** Start of Recorded information **

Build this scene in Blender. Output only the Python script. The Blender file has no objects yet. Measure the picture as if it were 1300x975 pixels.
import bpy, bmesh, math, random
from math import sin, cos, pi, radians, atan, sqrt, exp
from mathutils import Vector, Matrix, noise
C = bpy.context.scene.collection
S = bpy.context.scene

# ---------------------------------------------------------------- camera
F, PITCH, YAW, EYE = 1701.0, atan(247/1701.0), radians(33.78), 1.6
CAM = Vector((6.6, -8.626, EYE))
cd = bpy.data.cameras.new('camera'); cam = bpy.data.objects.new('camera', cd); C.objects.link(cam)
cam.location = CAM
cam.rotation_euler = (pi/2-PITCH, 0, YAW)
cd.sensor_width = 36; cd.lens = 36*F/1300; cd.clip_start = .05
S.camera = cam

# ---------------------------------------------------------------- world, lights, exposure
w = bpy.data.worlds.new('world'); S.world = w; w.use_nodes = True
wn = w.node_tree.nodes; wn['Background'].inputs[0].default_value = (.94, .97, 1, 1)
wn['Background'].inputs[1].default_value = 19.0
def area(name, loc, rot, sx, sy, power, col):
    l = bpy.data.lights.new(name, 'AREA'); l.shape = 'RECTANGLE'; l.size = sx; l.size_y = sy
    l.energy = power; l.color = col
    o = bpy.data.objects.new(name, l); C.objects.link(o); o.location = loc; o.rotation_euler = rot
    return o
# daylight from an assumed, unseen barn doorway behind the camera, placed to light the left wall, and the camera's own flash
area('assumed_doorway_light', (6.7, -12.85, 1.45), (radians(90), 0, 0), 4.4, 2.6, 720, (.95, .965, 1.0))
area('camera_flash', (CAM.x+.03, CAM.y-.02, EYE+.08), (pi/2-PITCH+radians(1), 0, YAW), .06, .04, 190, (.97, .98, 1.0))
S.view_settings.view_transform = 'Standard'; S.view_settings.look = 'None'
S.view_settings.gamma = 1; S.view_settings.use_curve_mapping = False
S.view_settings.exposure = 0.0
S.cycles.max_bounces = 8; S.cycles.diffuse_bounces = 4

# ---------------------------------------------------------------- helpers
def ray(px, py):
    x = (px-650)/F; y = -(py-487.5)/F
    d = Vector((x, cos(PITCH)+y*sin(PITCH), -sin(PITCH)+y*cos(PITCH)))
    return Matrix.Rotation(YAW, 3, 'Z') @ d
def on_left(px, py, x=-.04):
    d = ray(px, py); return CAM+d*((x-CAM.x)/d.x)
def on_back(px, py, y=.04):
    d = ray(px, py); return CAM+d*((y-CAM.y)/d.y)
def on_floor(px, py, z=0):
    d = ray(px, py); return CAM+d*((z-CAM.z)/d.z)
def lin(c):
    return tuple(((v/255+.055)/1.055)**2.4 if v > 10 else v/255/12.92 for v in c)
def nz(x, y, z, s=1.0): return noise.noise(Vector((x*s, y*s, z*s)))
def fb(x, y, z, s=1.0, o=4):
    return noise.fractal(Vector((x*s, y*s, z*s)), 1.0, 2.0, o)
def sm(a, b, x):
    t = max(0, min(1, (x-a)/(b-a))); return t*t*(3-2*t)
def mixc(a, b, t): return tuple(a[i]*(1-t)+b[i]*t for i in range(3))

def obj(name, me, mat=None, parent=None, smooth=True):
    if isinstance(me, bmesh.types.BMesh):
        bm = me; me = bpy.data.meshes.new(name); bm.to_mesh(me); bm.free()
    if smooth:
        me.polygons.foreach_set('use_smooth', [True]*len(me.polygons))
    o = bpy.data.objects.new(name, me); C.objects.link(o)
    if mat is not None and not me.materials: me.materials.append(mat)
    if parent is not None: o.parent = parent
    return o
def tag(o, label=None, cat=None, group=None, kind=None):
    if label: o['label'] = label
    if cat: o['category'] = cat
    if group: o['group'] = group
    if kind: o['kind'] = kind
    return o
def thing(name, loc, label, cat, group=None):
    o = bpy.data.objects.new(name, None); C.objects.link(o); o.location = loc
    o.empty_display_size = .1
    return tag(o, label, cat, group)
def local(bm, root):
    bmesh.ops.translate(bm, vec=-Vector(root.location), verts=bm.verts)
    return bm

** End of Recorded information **

* _What you need to do_
Print, please, the lines above from the very first through the one that holds "S.camera = cam", both included, word for word and with nothing else.

* _Response for this exercise_
Build this scene in Blender. Output only the Python script. The Blender file has no objects yet. Measure the picture as if it were 1300x975 pixels.
import bpy, bmesh, math, random
from math import sin, cos, pi, radians, atan, sqrt, exp
from mathutils import Vector, Matrix, noise
C = bpy.context.scene.collection
S = bpy.context.scene

# ---------------------------------------------------------------- camera
F, PITCH, YAW, EYE = 1701.0, atan(247/1701.0), radians(33.78), 1.6
CAM = Vector((6.6, -8.626, EYE))
cd = bpy.data.cameras.new('camera'); cam = bpy.data.objects.new('camera', cd); C.objects.link(cam)
cam.location = CAM
cam.rotation_euler = (pi/2-PITCH, 0, YAW)
cd.sensor_width = 36; cd.lens = 36*F/1300; cd.clip_start = .05
S.camera = cam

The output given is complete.